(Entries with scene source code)
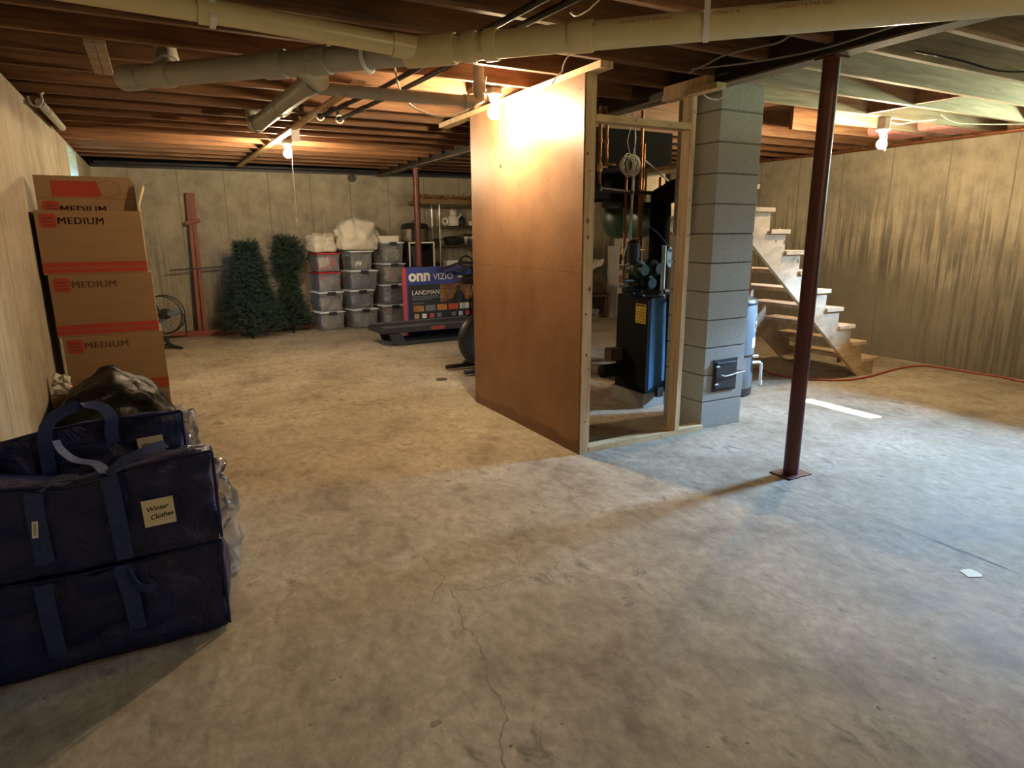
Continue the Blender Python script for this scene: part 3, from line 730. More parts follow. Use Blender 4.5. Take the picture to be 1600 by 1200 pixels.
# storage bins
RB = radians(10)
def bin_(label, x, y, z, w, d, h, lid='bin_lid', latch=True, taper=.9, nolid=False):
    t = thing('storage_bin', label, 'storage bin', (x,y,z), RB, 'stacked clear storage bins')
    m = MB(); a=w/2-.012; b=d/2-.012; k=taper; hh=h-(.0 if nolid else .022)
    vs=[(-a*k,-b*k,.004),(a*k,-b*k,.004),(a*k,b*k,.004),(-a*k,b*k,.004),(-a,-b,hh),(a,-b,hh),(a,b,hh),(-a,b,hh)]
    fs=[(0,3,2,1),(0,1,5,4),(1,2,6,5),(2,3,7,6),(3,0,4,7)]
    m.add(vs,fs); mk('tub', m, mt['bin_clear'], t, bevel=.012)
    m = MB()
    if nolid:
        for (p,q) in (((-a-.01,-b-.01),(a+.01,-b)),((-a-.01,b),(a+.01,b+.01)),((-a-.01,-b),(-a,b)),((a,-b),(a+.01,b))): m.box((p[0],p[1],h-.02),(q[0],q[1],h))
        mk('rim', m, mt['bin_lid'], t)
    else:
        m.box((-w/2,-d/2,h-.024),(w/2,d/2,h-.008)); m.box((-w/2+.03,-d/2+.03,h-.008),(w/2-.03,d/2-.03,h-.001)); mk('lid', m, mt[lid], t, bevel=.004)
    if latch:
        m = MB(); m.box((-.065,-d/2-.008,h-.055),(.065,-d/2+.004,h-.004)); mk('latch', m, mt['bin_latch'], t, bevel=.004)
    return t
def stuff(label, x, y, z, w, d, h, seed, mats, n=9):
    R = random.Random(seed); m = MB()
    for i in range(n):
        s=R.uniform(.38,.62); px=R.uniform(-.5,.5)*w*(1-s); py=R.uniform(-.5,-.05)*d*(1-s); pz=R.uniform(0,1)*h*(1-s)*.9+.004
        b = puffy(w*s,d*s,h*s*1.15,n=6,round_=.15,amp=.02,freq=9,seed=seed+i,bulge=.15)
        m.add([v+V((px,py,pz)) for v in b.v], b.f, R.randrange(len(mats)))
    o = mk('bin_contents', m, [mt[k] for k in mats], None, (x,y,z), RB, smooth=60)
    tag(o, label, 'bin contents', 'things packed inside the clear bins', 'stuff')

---

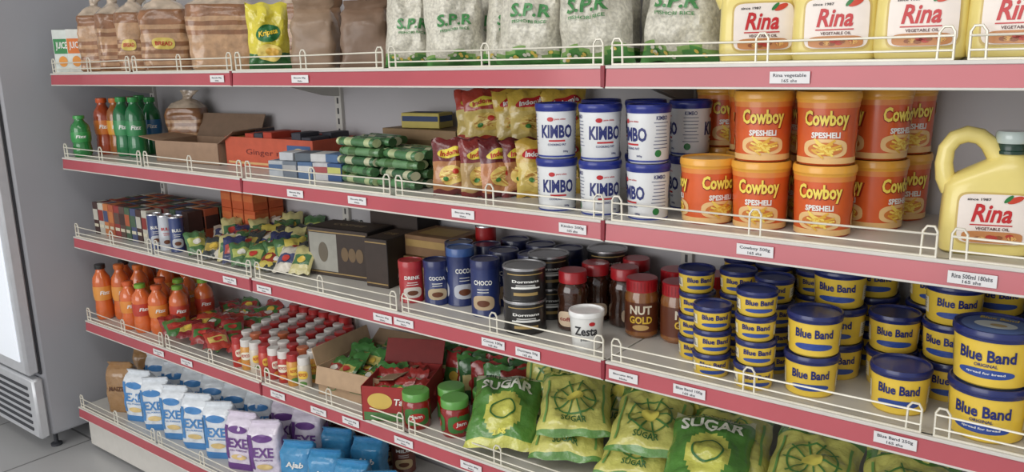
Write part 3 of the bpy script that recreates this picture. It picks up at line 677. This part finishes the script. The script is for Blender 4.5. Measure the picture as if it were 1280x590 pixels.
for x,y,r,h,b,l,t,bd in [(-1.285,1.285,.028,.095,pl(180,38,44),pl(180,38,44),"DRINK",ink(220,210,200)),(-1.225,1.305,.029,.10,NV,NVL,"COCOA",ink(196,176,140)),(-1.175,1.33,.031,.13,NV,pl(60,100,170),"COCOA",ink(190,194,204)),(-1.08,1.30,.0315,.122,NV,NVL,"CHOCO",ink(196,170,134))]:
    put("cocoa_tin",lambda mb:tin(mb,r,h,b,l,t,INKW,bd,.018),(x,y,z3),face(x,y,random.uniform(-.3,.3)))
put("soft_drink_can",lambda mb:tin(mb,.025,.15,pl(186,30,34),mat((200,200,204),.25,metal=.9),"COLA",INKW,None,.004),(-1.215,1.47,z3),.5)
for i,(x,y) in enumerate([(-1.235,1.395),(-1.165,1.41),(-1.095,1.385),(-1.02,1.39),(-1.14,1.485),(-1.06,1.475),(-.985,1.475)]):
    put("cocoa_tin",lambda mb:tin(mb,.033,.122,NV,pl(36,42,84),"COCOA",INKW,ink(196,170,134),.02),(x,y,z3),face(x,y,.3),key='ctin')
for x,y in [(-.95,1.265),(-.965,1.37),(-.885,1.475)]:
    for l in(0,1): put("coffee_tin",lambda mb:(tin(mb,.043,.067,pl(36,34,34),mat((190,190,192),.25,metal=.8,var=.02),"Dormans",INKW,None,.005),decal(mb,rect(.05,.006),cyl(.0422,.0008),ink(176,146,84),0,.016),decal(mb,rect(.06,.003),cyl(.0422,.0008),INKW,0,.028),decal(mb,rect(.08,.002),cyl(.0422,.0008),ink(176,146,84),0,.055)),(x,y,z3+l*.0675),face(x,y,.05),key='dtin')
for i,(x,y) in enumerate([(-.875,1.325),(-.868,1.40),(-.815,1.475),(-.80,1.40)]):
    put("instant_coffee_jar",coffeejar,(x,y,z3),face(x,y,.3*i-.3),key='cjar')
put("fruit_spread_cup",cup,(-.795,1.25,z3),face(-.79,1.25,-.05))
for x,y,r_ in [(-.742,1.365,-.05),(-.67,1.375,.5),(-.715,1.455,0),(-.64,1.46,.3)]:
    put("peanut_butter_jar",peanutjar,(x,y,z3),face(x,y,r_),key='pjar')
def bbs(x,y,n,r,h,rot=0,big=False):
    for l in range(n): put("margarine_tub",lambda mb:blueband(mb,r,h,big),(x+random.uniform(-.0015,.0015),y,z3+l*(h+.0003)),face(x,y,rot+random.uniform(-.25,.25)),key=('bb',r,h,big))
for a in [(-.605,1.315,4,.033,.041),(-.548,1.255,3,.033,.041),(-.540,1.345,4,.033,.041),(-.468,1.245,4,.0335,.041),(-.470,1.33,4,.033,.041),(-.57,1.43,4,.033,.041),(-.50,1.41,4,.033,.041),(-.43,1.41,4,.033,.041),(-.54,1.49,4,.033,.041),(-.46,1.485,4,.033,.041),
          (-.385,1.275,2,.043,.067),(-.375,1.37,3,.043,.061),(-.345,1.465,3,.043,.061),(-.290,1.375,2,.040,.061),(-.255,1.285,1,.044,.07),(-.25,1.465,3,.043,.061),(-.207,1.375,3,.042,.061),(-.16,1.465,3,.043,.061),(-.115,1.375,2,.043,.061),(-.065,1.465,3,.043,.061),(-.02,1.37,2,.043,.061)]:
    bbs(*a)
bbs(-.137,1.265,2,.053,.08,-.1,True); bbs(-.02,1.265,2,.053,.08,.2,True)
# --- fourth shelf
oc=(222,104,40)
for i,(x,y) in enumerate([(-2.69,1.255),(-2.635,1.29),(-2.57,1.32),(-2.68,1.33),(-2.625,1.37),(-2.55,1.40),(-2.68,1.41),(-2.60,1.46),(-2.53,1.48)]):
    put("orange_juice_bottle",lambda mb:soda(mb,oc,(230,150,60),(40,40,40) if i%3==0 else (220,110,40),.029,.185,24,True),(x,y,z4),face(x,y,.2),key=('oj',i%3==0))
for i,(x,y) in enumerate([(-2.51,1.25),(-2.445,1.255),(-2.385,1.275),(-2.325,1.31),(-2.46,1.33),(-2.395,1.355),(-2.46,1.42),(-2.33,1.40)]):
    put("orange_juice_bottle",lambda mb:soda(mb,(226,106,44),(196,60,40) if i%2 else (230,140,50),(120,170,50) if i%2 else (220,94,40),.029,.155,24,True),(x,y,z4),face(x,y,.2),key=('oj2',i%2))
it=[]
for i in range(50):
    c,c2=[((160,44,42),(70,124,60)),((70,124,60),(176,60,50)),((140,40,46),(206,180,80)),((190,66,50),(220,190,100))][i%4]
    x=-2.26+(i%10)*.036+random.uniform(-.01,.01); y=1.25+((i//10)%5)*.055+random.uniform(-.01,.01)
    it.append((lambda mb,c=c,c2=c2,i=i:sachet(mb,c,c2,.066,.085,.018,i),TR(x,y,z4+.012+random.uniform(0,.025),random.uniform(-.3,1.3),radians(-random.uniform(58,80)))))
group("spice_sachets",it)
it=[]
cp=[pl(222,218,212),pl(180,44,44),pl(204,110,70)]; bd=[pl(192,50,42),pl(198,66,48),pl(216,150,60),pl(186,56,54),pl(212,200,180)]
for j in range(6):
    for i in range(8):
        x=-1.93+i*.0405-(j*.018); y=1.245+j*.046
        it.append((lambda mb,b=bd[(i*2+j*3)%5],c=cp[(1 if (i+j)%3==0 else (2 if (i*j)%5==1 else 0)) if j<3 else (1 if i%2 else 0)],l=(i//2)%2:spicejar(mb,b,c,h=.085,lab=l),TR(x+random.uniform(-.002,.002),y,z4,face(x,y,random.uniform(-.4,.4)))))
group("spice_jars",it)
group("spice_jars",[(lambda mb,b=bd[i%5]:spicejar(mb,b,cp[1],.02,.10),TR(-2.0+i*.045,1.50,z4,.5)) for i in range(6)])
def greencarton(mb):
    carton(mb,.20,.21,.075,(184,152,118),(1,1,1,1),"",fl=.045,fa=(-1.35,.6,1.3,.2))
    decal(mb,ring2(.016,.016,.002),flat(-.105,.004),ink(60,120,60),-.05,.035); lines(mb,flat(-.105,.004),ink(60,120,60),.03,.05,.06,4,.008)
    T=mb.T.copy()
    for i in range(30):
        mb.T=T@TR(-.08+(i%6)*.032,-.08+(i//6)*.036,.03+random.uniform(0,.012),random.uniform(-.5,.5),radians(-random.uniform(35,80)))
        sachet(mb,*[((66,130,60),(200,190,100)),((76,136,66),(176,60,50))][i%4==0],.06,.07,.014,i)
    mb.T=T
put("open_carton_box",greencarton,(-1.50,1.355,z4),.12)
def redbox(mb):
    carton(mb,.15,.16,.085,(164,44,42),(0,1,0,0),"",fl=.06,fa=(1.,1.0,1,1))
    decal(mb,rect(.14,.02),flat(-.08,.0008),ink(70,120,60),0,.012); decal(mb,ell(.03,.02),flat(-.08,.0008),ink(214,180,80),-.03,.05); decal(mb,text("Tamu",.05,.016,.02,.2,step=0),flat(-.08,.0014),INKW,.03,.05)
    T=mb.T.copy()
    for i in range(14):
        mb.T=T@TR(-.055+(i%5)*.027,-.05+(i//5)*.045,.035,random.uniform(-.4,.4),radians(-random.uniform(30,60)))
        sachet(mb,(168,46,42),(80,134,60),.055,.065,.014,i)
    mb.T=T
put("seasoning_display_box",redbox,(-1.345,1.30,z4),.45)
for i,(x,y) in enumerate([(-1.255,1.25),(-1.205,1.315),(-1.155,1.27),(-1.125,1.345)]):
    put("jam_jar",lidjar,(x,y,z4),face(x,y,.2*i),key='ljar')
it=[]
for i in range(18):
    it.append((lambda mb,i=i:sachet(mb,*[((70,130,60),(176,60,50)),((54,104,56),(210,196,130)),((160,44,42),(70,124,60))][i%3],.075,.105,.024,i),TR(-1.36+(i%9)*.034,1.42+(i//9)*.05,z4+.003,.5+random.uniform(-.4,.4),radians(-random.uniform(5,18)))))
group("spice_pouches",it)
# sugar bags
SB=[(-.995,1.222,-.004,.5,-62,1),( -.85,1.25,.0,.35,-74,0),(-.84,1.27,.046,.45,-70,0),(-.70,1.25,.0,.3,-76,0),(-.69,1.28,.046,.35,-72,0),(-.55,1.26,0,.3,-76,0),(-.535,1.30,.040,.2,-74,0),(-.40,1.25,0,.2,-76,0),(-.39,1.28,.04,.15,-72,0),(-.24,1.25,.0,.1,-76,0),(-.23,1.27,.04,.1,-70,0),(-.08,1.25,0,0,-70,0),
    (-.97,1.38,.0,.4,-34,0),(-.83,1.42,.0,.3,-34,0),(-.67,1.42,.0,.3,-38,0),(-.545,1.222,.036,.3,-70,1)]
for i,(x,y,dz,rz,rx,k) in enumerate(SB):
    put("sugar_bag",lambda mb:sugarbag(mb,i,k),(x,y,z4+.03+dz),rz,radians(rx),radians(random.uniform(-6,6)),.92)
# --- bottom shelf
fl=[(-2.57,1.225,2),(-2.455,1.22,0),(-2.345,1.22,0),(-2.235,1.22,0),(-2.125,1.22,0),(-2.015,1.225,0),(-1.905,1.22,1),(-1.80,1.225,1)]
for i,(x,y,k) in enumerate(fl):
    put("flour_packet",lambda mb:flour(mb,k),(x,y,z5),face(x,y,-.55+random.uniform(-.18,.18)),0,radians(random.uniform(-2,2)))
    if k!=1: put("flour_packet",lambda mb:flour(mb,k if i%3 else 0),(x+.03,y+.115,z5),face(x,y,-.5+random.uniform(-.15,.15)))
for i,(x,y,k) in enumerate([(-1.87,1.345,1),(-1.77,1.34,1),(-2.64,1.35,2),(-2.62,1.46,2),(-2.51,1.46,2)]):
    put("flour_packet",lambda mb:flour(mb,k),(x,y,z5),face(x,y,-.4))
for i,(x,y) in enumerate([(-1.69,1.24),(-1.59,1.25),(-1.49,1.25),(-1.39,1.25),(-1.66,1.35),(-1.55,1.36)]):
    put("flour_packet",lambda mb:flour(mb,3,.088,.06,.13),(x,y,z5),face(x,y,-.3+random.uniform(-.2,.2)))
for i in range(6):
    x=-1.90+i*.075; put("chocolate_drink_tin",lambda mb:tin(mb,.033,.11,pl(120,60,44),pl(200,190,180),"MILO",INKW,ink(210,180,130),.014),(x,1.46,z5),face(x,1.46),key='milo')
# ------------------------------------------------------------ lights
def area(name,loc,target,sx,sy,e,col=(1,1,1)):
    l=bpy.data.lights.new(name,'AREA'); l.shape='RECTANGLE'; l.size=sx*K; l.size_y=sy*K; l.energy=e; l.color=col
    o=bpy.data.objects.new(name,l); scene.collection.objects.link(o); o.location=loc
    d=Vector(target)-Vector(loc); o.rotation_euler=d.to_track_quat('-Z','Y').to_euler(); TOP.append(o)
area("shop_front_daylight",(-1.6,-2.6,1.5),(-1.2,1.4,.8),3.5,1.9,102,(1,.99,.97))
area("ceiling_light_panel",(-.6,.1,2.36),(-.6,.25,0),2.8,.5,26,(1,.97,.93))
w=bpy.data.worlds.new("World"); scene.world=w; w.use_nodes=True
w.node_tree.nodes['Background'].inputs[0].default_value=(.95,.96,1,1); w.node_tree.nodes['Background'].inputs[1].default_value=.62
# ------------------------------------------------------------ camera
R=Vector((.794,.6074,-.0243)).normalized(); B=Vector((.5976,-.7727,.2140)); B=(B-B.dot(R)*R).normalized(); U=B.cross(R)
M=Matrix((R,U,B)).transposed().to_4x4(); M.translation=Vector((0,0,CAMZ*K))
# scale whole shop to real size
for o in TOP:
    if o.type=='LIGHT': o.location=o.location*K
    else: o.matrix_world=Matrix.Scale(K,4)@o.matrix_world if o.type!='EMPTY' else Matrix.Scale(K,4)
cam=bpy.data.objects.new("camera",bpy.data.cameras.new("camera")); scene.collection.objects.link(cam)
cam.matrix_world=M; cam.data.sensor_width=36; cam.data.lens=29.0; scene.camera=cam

• **Stated problem**
Reproduce exactly the lines from the line with "Continue the Blender" through the line with "tag(o, label, 'bin", both end lines included, and only those lines.

• **Complete response**
Continue the Blender Python script for this scene: part 3, from line 730. More parts follow. Use Blender 4.5. Take the picture to be 1600 by 1200 pixels.
# storage bins
RB = radians(10)
def bin_(label, x, y, z, w, d, h, lid='bin_lid', latch=True, taper=.9, nolid=False):
    t = thing('storage_bin', label, 'storage bin', (x,y,z), RB, 'stacked clear storage bins')
    m = MB(); a=w/2-.012; b=d/2-.012; k=taper; hh=h-(.0 if nolid else .022)
    vs=[(-a*k,-b*k,.004),(a*k,-b*k,.004),(a*k,b*k,.004),(-a*k,b*k,.004),(-a,-b,hh),(a,-b,hh),(a,b,hh),(-a,b,hh)]
    fs=[(0,3,2,1),(0,1,5,4),(1,2,6,5),(2,3,7,6),(3,0,4,7)]
    m.add(vs,fs); mk('tub', m, mt['bin_clear'], t, bevel=.012)
    m = MB()
    if nolid:
        for (p,q) in (((-a-.01,-b-.01),(a+.01,-b)),((-a-.01,b),(a+.01,b+.01)),((-a-.01,-b),(-a,b)),((a,-b),(a+.01,b))): m.box((p[0],p[1],h-.02),(q[0],q[1],h))
        mk('rim', m, mt['bin_lid'], t)
    else:
        m.box((-w/2,-d/2,h-.024),(w/2,d/2,h-.008)); m.box((-w/2+.03,-d/2+.03,h-.008),(w/2-.03,d/2-.03,h-.001)); mk('lid', m, mt[lid], t, bevel=.004)
    if latch:
        m = MB(); m.box((-.065,-d/2-.008,h-.055),(.065,-d/2+.004,h-.004)); mk('latch', m, mt['bin_latch'], t, bevel=.004)
    return t
def stuff(label, x, y, z, w, d, h, seed, mats, n=9):
    R = random.Random(seed); m = MB()
    for i in range(n):
        s=R.uniform(.38,.62); px=R.uniform(-.5,.5)*w*(1-s); py=R.uniform(-.5,-.05)*d*(1-s); pz=R.uniform(0,1)*h*(1-s)*.9+.004
        b = puffy(w*s,d*s,h*s*1.15,n=6,round_=.15,amp=.02,freq=9,seed=seed+i,bulge=.15)
        m.add([v+V((px,py,pz)) for v in b.v], b.f, R.randrange(len(mats)))
    o = mk('bin_contents', m, [mt[k] for k in mats], None, (x,y,z), RB, smooth=60)
    tag(o, label, 'bin contents', 'things packed inside the clear bins', 'stuff')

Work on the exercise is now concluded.